8)     In step 8, we derive a rough order of magnitude estimate of costs, risks and benefits for a straw man COTS implementation and modification project.

9)     In step 9,

a)      We ask if regression testing or SME testing could have an impact on the project design?

b)      We ask if change management is enforced and what is the integrity of the source code library?

c)      We ask if data cleansing will significantly impact the costing of the alternative strategies and if so to what extent?

d)      We ask if merging variant systems is a requirement, and if so what is the degree of functional overlap between the variants?

e)      We discuss potential areas  where vendor risk could be a problem, and how to mitigate that risk as services are proposed.

10)     In step 10, we derive viable hybrid project designs, if any, and provide a rough order of magnitude estimate of any attractive results.

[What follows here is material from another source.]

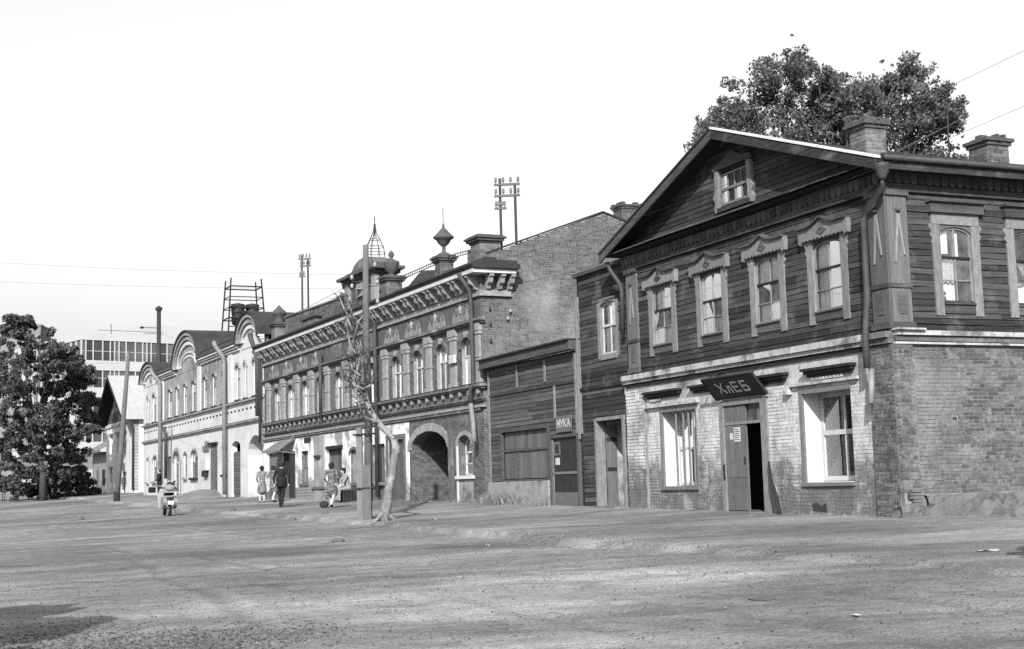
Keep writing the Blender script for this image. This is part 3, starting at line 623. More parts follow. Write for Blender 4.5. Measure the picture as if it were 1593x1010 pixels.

Using a real example, this methodology yielded the following results:

Straw Man Project Strategy

Cost Estimate

Time Estimate

Risk Estimate

Provision

Business Value

Re-design/rewrite (.NET/Oracle)

$8.5 million

3 years

high

$12-15 million

High

COTS package modified

$11 million

3 years

high

$12-15 million

High

Re-architecting (.NET/Oracle)

$4 million

2 years

low

$5 million*

High

Renovation (COBOL/Oracle)

$2 million

2 years

very low

$3 million*

Moderate

Hybrid (.NET/rules engine/Oracle)

$4.5 million

2.5 years

low

$5.5 million*

High

* The provision for the re-architecting and renovation straw man projects was for potential expansion of specifications in the Enhanced and Wholly New areas. We felt that no provision was necessary for the Preserved code, nor for the stated specifications for Enhanced and Wholly New.

We assert that, if there is any significant residual value in the legacy application, it may make sense to utilize technologies and methodologies for extracting that value.  Doing so saves both money and time, and reduces risk.